Meditation sessions have been held in the northwest corner, near the busy intersection of Georgia and Hornby Streets. A changing station for babies is tucked into a quiet back corner. The site has the feel of a traditional folk festival, but without much music.

Reflecting Occupy Vancouver’s laid-back approach, Mayor Gregor Robertson has told the Vancouver Sun that the camp can remain indefinitely, as long as the crowd does not degenerate into violence or threaten public health.

However, Mr. Robertson has been a bit disingenuous by referring to the global protests. The city is not sitting back and just waiting to see what happens in demonstrations around the world.

City staff say fire inspectors have gone through the camp to take out propane tanks, generators and open gas cans. Building inspectors have been on the lookout for issues, checking out whether anything has been erected that poses a danger. The city took steps to ensure the portable toilets on site did not overflow and the garbage bins were emptied.

The city’s advocate for the homeless has been in the camp, prepared to search for more permanent accommodations for anyone in need of housing. Also, a highly visible police presence has sent the message that, unlike the day of the Stanley Cup riots, authorities are ready to pounce at the first sign of Criminal Code offences, city staff say.

The protesters are co-operating with city staff, according to spokesman Jerry Dobrovolny. “It is going quite well so far,” Mr. Dobrovolny, the city’s director of transportation, said in an interview.

But if health or safety are compromised, the city is prepared to turn to various “laws and bylaws” related to trespassing, he said.

City council spent a lot of time earlier this year discussing significant bylaw changes to regulate protests. But the new rules do not apply to the art gallery plaza. The property is public space owned by the provincial government and leased out to the city. The bylaw governs protests only on streets, sidewalks and boulevards, city staff say.

By coincidence, changes to the city’s streets bylaw earlier this year were in response to a protest, similar to Occupy Vancouver, that started at the art gallery. A group of Falun Gong supporters launched a protest against torture in China.

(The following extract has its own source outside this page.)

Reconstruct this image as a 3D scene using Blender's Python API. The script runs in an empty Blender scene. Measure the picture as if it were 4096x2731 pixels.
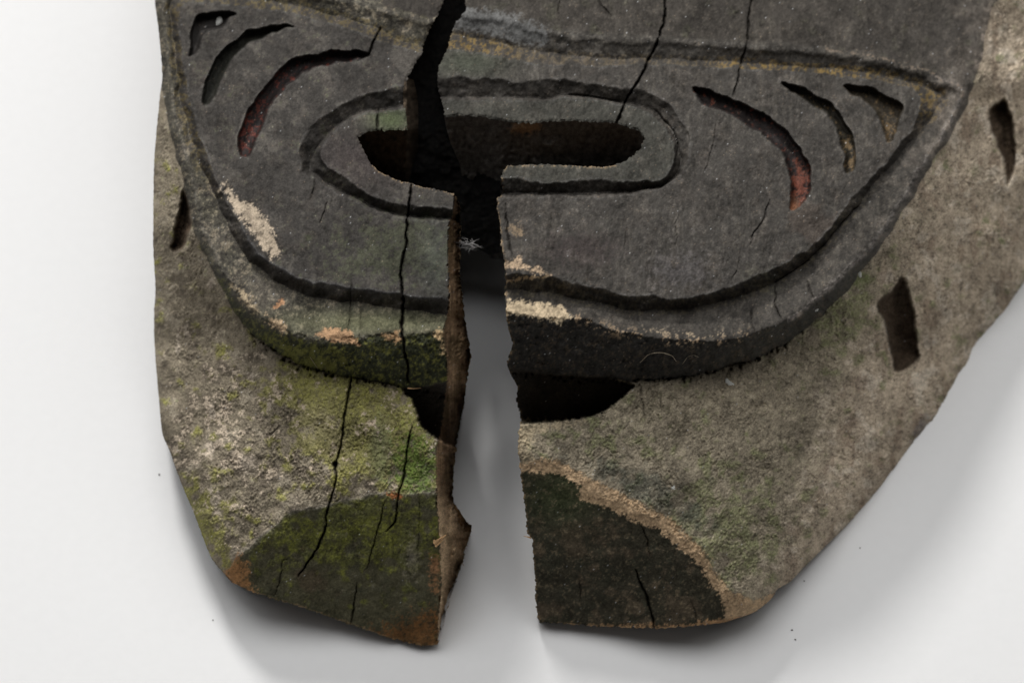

Not too many people anticipated the China protest would persist when it began, Gordon Price, who was on city council at the time, told The Globe and Mail earlier this year. “We thought they would make a statement and, like every other demonstration, the protest would run its course. It was not necessary to be heavy-handed. It would effectively just go away.”

Two months later, the protest moved to the sidewalk outside the Chinese consulate in a residential stretch of Granville Street. It carried on for years. The city finally went to court in 2006 and obtained an injunction to close it down. But the B.C. appeal court subsequently ruled the bylaw governing the sidewalk protest violated Charter protections for free speech. The city responded with North America’s first bylaw to regulate structures erected during a protest.

No one knows how long protesters will remain on the art gallery plaza. The Falun Gong protest stretched over 10 years. The Woodward’s tent-city squat of 2002 lasted three months. Regardless, the fervent activity of city staff suggests that the city is preparing to hold back for now, but is not just waiting to see, as Mr. Robertson said, “what the global protest like this will precipitate.”